● Stored rows:
(begin)

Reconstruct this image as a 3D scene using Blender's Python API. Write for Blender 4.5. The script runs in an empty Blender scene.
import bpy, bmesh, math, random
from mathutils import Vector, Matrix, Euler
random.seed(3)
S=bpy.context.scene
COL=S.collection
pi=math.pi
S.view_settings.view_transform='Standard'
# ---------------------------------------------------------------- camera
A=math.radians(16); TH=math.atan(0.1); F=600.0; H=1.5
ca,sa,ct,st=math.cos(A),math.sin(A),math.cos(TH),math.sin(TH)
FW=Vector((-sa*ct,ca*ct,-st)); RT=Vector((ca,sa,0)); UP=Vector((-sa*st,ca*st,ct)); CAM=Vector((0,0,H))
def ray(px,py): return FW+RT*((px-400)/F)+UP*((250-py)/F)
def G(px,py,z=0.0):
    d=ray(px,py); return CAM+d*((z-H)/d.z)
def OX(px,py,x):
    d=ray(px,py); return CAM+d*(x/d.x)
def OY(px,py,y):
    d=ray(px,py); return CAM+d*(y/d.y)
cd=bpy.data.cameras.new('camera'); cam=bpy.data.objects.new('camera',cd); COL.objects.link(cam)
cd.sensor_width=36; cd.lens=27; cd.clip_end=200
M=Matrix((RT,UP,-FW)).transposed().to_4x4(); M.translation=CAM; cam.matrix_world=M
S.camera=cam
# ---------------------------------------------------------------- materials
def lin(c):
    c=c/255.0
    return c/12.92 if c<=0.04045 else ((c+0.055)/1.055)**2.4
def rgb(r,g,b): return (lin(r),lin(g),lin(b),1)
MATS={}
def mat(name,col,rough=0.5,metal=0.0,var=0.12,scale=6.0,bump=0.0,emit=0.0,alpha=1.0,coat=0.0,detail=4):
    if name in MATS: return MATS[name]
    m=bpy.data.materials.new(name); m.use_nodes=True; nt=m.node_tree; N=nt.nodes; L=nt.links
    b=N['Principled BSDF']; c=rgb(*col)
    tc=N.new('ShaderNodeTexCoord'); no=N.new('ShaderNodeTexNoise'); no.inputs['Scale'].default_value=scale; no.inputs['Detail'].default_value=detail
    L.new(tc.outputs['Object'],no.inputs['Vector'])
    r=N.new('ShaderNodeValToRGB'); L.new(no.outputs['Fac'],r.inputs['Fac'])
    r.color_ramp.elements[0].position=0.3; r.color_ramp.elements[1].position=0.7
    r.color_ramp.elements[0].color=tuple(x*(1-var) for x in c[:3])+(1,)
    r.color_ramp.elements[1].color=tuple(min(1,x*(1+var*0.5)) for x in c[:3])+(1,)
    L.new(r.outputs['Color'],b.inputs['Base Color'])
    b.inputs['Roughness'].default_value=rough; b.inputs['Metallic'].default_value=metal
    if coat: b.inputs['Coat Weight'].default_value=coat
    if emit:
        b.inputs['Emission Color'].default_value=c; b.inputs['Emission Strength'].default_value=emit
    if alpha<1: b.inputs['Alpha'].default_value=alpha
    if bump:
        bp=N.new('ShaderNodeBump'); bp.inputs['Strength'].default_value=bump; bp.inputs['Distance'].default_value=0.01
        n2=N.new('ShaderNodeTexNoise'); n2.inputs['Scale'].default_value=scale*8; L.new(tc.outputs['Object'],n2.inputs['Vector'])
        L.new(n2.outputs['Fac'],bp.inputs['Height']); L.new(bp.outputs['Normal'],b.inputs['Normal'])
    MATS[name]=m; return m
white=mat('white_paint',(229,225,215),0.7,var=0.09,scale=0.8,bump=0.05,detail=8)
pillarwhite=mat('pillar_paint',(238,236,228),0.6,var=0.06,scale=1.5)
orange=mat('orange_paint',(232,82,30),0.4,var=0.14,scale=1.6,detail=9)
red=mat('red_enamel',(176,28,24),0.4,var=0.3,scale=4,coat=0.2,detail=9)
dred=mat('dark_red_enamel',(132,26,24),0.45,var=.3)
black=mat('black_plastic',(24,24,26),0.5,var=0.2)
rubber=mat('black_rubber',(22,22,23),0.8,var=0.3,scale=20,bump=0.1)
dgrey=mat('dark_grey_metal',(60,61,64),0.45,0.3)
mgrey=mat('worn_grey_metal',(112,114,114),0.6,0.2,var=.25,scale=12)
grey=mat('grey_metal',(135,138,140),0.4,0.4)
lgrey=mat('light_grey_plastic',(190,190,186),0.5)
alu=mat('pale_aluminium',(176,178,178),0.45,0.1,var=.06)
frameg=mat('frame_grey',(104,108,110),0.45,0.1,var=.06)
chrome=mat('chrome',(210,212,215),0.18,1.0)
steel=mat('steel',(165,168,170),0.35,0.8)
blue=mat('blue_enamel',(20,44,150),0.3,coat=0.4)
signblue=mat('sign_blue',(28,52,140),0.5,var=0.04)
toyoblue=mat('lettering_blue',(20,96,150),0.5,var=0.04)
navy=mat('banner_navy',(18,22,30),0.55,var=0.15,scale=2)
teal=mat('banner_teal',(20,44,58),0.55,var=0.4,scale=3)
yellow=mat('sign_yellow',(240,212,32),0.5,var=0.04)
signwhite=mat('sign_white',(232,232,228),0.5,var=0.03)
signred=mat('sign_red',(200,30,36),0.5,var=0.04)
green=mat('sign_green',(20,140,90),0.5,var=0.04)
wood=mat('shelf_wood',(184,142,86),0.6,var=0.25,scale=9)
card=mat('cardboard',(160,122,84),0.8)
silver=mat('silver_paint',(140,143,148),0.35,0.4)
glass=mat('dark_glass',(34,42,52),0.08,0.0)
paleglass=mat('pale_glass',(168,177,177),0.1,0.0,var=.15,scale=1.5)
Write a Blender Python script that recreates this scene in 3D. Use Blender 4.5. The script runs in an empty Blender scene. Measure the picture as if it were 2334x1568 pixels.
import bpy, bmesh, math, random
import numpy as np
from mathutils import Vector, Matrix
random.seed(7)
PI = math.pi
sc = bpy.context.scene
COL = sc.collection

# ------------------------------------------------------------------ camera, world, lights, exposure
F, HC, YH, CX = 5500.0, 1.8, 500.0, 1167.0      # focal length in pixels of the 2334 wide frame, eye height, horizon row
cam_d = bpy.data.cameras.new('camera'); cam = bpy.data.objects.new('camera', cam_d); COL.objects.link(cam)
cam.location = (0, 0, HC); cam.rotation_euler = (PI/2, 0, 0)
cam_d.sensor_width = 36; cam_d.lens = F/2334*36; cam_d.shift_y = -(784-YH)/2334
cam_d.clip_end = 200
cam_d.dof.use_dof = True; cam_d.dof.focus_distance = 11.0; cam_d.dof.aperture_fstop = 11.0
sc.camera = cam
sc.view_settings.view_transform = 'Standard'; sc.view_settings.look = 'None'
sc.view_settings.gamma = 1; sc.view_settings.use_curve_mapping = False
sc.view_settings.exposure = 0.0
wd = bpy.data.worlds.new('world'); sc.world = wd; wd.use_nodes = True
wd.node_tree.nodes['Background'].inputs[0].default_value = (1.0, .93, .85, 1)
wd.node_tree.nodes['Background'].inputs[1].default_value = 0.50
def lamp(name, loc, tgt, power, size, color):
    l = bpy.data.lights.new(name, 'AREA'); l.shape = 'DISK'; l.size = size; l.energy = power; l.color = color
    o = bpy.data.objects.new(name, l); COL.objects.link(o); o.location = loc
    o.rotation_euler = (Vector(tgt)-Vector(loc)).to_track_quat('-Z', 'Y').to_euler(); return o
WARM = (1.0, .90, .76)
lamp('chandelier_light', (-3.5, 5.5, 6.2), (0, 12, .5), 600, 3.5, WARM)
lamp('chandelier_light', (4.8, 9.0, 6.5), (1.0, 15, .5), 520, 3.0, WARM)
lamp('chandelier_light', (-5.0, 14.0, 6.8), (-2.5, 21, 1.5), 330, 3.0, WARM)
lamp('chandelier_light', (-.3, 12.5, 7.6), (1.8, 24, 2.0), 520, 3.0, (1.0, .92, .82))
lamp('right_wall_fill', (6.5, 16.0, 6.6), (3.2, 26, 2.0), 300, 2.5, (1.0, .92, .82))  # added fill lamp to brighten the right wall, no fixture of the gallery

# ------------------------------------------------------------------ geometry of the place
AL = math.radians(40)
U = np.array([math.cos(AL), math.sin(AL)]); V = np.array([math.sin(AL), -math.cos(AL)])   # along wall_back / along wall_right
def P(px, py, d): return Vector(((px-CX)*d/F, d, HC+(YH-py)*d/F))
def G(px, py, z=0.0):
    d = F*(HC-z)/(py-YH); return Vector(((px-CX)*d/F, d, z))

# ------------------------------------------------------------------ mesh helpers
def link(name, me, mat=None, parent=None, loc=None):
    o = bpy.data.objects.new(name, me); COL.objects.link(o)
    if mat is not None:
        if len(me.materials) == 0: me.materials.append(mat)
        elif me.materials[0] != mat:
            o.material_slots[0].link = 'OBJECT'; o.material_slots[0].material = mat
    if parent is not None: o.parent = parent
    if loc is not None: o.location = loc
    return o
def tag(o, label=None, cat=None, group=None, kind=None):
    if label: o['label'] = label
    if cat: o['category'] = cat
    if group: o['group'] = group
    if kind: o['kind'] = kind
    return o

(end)

● Prompt:
For each line in the data above that contains the string "Write", extract the line.

● Response below:
Reconstruct this image as a 3D scene using Blender's Python API. Write for Blender 4.5. The script runs in an empty Blender scene.
Write a Blender Python script that recreates this scene in 3D. Use Blender 4.5. The script runs in an empty Blender scene. Measure the picture as if it were 2334x1568 pixels.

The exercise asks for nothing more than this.